# Job
Return, exactly as written, the lines from the one containing "Write a Blender" through the one containing "scene.camera = cam", with both ends included.

## START The input

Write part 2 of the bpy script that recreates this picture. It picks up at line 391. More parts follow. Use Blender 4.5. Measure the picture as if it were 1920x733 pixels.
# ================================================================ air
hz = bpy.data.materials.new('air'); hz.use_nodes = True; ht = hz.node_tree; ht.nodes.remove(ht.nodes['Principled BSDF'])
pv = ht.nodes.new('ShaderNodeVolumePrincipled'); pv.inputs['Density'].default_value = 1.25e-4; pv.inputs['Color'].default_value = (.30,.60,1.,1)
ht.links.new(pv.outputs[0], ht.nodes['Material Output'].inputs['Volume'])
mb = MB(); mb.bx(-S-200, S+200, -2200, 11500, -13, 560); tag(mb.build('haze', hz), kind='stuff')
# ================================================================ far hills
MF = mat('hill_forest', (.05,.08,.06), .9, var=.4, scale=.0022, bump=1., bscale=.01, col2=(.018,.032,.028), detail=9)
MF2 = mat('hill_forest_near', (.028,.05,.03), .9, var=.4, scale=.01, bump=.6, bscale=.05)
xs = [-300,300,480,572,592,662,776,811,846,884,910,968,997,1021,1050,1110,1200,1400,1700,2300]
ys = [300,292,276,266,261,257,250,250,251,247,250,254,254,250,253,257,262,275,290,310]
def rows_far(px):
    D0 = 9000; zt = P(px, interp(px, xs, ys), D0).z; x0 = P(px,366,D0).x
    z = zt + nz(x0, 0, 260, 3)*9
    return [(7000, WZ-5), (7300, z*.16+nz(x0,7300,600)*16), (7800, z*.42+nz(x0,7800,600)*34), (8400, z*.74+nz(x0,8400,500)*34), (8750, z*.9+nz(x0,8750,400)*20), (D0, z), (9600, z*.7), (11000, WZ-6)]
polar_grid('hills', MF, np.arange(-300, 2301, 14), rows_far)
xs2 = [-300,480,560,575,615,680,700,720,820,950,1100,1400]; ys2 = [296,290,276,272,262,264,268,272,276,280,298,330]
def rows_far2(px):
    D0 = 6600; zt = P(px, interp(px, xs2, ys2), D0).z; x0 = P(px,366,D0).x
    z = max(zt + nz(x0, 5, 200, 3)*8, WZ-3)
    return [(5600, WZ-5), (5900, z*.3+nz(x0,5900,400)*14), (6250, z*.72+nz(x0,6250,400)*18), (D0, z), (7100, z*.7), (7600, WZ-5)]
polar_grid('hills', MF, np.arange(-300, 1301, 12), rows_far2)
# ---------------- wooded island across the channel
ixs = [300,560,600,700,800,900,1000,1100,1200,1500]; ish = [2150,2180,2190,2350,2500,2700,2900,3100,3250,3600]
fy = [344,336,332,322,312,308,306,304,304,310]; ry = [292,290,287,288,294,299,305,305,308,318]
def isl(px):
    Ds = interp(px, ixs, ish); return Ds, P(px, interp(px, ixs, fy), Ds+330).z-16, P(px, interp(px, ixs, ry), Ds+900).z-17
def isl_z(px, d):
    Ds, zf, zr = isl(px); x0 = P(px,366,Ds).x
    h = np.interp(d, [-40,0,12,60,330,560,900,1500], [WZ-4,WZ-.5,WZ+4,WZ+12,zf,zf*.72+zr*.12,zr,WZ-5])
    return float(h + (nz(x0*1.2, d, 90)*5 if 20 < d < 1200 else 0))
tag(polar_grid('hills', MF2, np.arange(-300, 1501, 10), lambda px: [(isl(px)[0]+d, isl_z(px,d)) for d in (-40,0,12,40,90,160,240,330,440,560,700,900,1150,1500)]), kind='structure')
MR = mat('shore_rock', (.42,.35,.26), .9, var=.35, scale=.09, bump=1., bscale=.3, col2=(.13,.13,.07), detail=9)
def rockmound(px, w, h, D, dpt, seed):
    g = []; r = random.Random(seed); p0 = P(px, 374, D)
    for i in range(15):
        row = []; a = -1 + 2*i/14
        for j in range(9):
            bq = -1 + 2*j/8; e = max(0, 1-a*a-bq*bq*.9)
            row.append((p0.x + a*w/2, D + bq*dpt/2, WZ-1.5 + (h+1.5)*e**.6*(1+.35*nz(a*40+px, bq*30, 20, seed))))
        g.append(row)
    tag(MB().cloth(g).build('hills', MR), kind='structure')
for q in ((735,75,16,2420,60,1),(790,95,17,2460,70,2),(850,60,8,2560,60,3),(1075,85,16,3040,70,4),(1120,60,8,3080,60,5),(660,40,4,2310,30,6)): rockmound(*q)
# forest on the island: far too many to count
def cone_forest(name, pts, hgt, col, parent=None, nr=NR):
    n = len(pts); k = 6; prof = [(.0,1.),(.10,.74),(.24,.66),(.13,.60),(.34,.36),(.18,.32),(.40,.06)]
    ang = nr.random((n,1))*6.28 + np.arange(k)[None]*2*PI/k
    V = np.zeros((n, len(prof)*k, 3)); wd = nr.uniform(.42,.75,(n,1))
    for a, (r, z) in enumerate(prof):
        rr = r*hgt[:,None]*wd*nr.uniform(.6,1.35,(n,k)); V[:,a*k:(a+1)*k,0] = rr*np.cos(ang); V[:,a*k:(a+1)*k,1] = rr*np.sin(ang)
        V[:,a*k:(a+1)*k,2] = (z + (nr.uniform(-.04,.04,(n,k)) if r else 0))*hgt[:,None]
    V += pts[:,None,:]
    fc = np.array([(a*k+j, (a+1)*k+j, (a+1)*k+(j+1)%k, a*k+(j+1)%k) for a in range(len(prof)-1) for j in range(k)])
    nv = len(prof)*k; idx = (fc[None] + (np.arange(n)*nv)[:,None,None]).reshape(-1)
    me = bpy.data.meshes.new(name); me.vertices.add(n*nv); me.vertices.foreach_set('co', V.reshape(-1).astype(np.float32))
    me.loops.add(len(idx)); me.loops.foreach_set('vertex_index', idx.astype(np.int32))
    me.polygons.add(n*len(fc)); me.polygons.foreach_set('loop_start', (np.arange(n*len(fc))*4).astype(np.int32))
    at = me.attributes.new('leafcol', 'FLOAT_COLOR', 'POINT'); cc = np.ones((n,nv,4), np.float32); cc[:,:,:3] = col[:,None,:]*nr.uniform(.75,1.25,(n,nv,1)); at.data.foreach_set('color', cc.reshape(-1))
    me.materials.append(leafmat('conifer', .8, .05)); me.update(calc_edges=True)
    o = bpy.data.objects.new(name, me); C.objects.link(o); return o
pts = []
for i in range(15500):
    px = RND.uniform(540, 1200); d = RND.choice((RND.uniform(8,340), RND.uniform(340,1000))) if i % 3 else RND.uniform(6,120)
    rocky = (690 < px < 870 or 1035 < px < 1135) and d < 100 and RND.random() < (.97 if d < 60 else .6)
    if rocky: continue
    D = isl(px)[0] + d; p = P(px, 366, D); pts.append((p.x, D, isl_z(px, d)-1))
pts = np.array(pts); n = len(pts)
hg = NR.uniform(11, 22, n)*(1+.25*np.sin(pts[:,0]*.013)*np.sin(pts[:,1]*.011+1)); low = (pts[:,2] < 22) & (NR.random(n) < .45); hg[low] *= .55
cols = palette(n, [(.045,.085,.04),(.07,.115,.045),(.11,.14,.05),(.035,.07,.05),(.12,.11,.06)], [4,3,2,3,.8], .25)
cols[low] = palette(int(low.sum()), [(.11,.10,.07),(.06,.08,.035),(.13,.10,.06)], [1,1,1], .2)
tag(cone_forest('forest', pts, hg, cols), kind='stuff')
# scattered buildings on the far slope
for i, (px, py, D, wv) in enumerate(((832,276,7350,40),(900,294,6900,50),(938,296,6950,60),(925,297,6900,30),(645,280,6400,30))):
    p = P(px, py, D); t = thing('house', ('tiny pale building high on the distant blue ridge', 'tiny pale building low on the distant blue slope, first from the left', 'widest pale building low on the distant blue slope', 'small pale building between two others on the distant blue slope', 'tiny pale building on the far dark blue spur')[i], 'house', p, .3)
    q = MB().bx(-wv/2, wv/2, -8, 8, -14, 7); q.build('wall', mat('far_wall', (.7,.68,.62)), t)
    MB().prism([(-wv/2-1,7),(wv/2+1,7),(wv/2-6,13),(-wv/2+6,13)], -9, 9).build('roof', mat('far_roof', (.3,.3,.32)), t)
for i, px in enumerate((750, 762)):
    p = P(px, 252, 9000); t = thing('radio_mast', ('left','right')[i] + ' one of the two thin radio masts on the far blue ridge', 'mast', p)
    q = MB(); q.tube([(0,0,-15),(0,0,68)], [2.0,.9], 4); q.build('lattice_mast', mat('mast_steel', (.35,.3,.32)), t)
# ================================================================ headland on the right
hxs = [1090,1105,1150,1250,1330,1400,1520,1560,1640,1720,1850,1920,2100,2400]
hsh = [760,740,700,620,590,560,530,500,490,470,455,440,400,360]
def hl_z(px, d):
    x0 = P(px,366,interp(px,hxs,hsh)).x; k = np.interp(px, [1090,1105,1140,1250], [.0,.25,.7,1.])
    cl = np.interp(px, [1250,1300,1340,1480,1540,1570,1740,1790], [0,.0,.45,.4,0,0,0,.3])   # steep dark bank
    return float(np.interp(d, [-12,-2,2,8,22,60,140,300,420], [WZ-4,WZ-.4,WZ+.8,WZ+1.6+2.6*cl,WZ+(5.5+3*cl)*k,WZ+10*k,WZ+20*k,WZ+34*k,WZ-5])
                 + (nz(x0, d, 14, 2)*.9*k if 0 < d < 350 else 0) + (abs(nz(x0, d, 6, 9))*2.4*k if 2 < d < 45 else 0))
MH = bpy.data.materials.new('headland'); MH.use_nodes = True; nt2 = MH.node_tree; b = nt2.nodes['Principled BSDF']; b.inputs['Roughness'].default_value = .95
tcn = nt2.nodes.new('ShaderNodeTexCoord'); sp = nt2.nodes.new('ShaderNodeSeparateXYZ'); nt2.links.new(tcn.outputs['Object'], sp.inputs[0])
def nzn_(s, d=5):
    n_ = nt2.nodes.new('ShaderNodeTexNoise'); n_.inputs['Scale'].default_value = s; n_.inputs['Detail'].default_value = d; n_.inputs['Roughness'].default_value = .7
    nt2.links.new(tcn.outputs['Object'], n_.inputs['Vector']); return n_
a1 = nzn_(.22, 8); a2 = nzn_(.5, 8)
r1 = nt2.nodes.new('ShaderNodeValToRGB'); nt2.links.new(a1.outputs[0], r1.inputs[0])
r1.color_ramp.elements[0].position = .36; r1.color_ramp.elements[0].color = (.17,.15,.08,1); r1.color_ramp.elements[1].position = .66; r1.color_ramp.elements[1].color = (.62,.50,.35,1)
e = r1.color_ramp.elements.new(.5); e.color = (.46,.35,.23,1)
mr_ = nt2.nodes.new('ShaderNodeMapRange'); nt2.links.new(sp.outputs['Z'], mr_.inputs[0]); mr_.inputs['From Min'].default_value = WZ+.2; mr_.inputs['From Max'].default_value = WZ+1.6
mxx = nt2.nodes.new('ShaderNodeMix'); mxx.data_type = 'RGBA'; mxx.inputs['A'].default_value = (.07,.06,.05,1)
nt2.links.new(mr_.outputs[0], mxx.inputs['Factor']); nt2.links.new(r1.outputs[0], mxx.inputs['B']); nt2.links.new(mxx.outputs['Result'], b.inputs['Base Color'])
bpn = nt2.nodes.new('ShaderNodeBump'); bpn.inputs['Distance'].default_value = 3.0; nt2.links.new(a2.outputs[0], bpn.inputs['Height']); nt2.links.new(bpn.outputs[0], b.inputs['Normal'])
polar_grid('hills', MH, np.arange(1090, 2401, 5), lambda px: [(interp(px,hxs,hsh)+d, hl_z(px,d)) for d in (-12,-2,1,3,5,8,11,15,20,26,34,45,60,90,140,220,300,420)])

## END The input
## START The input

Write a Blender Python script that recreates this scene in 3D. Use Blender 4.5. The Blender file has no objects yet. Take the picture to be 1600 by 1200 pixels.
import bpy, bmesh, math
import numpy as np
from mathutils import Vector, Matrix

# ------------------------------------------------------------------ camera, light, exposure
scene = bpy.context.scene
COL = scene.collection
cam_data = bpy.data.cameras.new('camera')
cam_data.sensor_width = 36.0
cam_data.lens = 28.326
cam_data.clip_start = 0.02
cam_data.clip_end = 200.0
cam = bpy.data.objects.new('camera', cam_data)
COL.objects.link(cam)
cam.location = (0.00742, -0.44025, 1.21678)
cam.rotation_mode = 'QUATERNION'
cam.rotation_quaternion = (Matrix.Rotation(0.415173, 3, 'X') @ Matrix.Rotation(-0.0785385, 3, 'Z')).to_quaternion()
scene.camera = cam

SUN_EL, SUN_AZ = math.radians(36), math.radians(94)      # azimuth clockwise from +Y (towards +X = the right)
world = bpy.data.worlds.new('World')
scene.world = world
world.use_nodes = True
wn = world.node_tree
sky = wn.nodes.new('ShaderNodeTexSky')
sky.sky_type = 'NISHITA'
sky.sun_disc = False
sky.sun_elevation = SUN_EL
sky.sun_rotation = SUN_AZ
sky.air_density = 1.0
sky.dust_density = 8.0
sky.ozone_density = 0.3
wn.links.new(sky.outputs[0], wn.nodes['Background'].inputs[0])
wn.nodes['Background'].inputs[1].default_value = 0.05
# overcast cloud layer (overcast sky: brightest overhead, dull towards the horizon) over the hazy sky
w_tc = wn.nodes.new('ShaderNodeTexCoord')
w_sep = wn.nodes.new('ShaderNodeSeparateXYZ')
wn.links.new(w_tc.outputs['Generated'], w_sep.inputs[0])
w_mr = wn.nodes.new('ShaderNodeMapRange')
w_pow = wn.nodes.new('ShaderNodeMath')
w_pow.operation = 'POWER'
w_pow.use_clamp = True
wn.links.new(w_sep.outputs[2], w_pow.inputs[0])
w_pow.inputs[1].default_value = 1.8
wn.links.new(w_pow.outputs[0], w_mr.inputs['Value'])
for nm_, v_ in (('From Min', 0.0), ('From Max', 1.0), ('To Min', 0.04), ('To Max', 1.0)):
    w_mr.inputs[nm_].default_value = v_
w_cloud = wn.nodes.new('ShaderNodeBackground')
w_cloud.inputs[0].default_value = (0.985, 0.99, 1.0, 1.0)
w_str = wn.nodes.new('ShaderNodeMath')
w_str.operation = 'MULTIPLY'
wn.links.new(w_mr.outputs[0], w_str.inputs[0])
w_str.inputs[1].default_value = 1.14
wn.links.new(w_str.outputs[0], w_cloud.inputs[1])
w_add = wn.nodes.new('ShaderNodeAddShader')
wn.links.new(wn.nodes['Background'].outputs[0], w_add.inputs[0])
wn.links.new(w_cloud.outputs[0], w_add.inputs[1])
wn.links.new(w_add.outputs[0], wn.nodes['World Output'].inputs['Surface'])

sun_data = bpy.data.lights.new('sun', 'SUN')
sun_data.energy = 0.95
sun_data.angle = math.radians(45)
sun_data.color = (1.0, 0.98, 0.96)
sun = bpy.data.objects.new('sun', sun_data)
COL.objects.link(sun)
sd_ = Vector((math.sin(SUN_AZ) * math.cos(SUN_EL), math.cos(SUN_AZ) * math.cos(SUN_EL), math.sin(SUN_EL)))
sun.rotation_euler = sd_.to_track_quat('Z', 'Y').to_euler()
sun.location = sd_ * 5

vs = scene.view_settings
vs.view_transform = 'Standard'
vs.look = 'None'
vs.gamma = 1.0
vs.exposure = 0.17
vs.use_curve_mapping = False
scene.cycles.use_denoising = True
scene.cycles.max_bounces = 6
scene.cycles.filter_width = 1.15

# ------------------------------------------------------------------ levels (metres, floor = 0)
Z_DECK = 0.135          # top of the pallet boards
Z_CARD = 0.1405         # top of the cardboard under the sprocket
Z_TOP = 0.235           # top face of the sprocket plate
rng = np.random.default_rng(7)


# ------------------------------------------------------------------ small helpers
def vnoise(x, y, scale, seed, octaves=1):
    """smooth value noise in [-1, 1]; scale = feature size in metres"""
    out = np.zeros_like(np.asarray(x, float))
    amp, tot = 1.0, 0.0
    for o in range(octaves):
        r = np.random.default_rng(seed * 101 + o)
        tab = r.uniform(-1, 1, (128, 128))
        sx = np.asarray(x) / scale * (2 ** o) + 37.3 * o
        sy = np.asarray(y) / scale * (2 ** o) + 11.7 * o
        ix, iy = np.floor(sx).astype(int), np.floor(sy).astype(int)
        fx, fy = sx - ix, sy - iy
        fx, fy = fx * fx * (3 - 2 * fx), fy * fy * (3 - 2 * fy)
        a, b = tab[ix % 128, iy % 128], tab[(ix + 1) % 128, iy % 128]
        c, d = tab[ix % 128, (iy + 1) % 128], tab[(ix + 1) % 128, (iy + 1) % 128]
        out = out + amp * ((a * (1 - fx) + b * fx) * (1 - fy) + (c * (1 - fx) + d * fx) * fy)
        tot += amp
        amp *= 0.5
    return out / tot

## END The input

# The solution
Write a Blender Python script that recreates this scene in 3D. Use Blender 4.5. The Blender file has no objects yet. Take the picture to be 1600 by 1200 pixels.
import bpy, bmesh, math
import numpy as np
from mathutils import Vector, Matrix

# ------------------------------------------------------------------ camera, light, exposure
scene = bpy.context.scene
COL = scene.collection
cam_data = bpy.data.cameras.new('camera')
cam_data.sensor_width = 36.0
cam_data.lens = 28.326
cam_data.clip_start = 0.02
cam_data.clip_end = 200.0
cam = bpy.data.objects.new('camera', cam_data)
COL.objects.link(cam)
cam.location = (0.00742, -0.44025, 1.21678)
cam.rotation_mode = 'QUATERNION'
cam.rotation_quaternion = (Matrix.Rotation(0.415173, 3, 'X') @ Matrix.Rotation(-0.0785385, 3, 'Z')).to_quaternion()
scene.camera = cam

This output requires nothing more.